— DATA EXTRACT —
★ ★ ★ ★ ★

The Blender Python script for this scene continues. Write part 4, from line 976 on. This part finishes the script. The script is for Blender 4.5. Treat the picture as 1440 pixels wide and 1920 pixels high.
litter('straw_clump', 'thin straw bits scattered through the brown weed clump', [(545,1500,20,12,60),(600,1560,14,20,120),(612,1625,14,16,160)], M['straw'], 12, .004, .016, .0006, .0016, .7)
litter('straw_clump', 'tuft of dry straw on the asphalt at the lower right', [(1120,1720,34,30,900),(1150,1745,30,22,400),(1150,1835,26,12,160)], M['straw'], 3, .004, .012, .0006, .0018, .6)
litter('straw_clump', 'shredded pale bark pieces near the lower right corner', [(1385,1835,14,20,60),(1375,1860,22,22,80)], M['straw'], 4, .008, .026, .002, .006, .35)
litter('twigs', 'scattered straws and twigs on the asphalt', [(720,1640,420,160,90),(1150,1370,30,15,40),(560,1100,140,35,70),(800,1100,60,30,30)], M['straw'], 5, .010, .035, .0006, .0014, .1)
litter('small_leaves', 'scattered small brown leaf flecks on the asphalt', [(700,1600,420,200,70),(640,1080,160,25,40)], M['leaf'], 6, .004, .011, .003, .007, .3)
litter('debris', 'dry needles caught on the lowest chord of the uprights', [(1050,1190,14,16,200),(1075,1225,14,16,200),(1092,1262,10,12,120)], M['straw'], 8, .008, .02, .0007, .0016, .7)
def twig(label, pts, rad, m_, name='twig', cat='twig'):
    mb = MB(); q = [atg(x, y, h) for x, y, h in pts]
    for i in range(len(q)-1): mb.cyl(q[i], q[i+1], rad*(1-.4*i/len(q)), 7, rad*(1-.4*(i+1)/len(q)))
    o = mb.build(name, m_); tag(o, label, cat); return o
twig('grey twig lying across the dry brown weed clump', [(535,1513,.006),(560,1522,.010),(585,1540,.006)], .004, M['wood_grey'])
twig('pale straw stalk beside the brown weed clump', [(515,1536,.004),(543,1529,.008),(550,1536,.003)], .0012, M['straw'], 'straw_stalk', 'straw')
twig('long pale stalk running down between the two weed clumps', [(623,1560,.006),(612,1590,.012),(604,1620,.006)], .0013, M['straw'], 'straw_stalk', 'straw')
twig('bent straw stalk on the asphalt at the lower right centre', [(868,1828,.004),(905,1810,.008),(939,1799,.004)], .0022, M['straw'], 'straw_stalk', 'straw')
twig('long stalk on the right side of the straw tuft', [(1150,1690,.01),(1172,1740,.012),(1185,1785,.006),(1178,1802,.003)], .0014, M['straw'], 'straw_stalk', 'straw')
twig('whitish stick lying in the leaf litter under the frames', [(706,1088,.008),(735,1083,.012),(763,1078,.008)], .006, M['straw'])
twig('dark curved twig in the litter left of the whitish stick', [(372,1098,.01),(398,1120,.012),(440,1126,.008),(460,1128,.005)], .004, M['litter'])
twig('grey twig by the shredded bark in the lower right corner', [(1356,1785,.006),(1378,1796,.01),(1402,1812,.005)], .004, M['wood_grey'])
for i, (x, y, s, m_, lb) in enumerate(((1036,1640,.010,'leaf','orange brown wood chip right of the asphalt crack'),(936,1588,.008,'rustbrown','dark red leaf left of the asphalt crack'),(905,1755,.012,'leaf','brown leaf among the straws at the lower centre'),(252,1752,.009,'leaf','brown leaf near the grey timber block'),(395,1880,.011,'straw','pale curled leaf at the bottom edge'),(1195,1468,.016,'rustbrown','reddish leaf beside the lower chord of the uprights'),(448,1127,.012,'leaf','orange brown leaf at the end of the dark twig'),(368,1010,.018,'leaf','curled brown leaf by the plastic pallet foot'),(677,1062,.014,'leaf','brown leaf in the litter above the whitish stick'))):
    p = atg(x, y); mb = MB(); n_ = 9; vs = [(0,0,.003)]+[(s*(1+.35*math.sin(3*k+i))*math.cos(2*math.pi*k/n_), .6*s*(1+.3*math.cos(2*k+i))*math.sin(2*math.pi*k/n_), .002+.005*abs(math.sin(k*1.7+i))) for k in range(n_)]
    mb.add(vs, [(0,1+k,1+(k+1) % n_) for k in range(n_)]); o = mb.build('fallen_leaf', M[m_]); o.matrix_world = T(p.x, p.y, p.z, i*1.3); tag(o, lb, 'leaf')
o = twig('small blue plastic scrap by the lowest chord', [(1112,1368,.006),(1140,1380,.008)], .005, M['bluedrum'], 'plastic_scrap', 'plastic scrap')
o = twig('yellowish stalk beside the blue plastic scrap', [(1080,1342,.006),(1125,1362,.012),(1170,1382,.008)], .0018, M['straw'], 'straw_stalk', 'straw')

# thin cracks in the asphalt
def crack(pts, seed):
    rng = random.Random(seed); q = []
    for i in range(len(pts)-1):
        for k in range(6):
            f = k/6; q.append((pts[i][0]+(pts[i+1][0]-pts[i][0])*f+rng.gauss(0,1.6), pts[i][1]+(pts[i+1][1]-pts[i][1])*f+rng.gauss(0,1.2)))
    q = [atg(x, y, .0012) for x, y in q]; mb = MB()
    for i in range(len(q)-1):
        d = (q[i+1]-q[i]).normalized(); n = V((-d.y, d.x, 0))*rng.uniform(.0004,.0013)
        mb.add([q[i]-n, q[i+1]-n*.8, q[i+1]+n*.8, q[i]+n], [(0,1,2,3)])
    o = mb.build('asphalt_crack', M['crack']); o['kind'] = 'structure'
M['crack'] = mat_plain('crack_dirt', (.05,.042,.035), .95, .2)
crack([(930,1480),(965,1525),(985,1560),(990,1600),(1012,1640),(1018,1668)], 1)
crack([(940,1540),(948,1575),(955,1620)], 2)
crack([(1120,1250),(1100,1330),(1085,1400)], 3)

★ ★ ★ ★ ★

— STATED TASK —
Repeat the data above exactly.

— RESPONSE TO THE EXERCISE —
The Blender Python script for this scene continues. Write part 4, from line 976 on. This part finishes the script. The script is for Blender 4.5. Treat the picture as 1440 pixels wide and 1920 pixels high.
litter('straw_clump', 'thin straw bits scattered through the brown weed clump', [(545,1500,20,12,60),(600,1560,14,20,120),(612,1625,14,16,160)], M['straw'], 12, .004, .016, .0006, .0016, .7)
litter('straw_clump', 'tuft of dry straw on the asphalt at the lower right', [(1120,1720,34,30,900),(1150,1745,30,22,400),(1150,1835,26,12,160)], M['straw'], 3, .004, .012, .0006, .0018, .6)
litter('straw_clump', 'shredded pale bark pieces near the lower right corner', [(1385,1835,14,20,60),(1375,1860,22,22,80)], M['straw'], 4, .008, .026, .002, .006, .35)
litter('twigs', 'scattered straws and twigs on the asphalt', [(720,1640,420,160,90),(1150,1370,30,15,40),(560,1100,140,35,70),(800,1100,60,30,30)], M['straw'], 5, .010, .035, .0006, .0014, .1)
litter('small_leaves', 'scattered small brown leaf flecks on the asphalt', [(700,1600,420,200,70),(640,1080,160,25,40)], M['leaf'], 6, .004, .011, .003, .007, .3)
litter('debris', 'dry needles caught on the lowest chord of the uprights', [(1050,1190,14,16,200),(1075,1225,14,16,200),(1092,1262,10,12,120)], M['straw'], 8, .008, .02, .0007, .0016, .7)
def twig(label, pts, rad, m_, name='twig', cat='twig'):
    mb = MB(); q = [atg(x, y, h) for x, y, h in pts]
    for i in range(len(q)-1): mb.cyl(q[i], q[i+1], rad*(1-.4*i/len(q)), 7, rad*(1-.4*(i+1)/len(q)))
    o = mb.build(name, m_); tag(o, label, cat); return o
twig('grey twig lying across the dry brown weed clump', [(535,1513,.006),(560,1522,.010),(585,1540,.006)], .004, M['wood_grey'])
twig('pale straw stalk beside the brown weed clump', [(515,1536,.004),(543,1529,.008),(550,1536,.003)], .0012, M['straw'], 'straw_stalk', 'straw')
twig('long pale stalk running down between the two weed clumps', [(623,1560,.006),(612,1590,.012),(604,1620,.006)], .0013, M['straw'], 'straw_stalk', 'straw')
twig('bent straw stalk on the asphalt at the lower right centre', [(868,1828,.004),(905,1810,.008),(939,1799,.004)], .0022, M['straw'], 'straw_stalk', 'straw')
twig('long stalk on the right side of the straw tuft', [(1150,1690,.01),(1172,1740,.012),(1185,1785,.006),(1178,1802,.003)], .0014, M['straw'], 'straw_stalk', 'straw')
twig('whitish stick lying in the leaf litter under the frames', [(706,1088,.008),(735,1083,.012),(763,1078,.008)], .006, M['straw'])
twig('dark curved twig in the litter left of the whitish stick', [(372,1098,.01),(398,1120,.012),(440,1126,.008),(460,1128,.005)], .004, M['litter'])
twig('grey twig by the shredded bark in the lower right corner', [(1356,1785,.006),(1378,1796,.01),(1402,1812,.005)], .004, M['wood_grey'])
for i, (x, y, s, m_, lb) in enumerate(((1036,1640,.010,'leaf','orange brown wood chip right of the asphalt crack'),(936,1588,.008,'rustbrown','dark red leaf left of the asphalt crack'),(905,1755,.012,'leaf','brown leaf among the straws at the lower centre'),(252,1752,.009,'leaf','brown leaf near the grey timber block'),(395,1880,.011,'straw','pale curled leaf at the bottom edge'),(1195,1468,.016,'rustbrown','reddish leaf beside the lower chord of the uprights'),(448,1127,.012,'leaf','orange brown leaf at the end of the dark twig'),(368,1010,.018,'leaf','curled brown leaf by the plastic pallet foot'),(677,1062,.014,'leaf','brown leaf in the litter above the whitish stick'))):
    p = atg(x, y); mb = MB(); n_ = 9; vs = [(0,0,.003)]+[(s*(1+.35*math.sin(3*k+i))*math.cos(2*math.pi*k/n_), .6*s*(1+.3*math.cos(2*k+i))*math.sin(2*math.pi*k/n_), .002+.005*abs(math.sin(k*1.7+i))) for k in range(n_)]
    mb.add(vs, [(0,1+k,1+(k+1) % n_) for k in range(n_)]); o = mb.build('fallen_leaf', M[m_]); o.matrix_world = T(p.x, p.y, p.z, i*1.3); tag(o, lb, 'leaf')
o = twig('small blue plastic scrap by the lowest chord', [(1112,1368,.006),(1140,1380,.008)], .005, M['bluedrum'], 'plastic_scrap', 'plastic scrap')
o = twig('yellowish stalk beside the blue plastic scrap', [(1080,1342,.006),(1125,1362,.012),(1170,1382,.008)], .0018, M['straw'], 'straw_stalk', 'straw')

# thin cracks in the asphalt
def crack(pts, seed):
    rng = random.Random(seed); q = []
    for i in range(len(pts)-1):
        for k in range(6):
            f = k/6; q.append((pts[i][0]+(pts[i+1][0]-pts[i][0])*f+rng.gauss(0,1.6), pts[i][1]+(pts[i+1][1]-pts[i][1])*f+rng.gauss(0,1.2)))
    q = [atg(x, y, .0012) for x, y in q]; mb = MB()
    for i in range(len(q)-1):
        d = (q[i+1]-q[i]).normalized(); n = V((-d.y, d.x, 0))*rng.uniform(.0004,.0013)
        mb.add([q[i]-n, q[i+1]-n*.8, q[i+1]+n*.8, q[i]+n], [(0,1,2,3)])
    o = mb.build('asphalt_crack', M['crack']); o['kind'] = 'structure'
M['crack'] = mat_plain('crack_dirt', (.05,.042,.035), .95, .2)
crack([(930,1480),(965,1525),(985,1560),(990,1600),(1012,1640),(1018,1668)], 1)
crack([(940,1540),(948,1575),(955,1620)], 2)
crack([(1120,1250),(1100,1330),(1085,1400)], 3)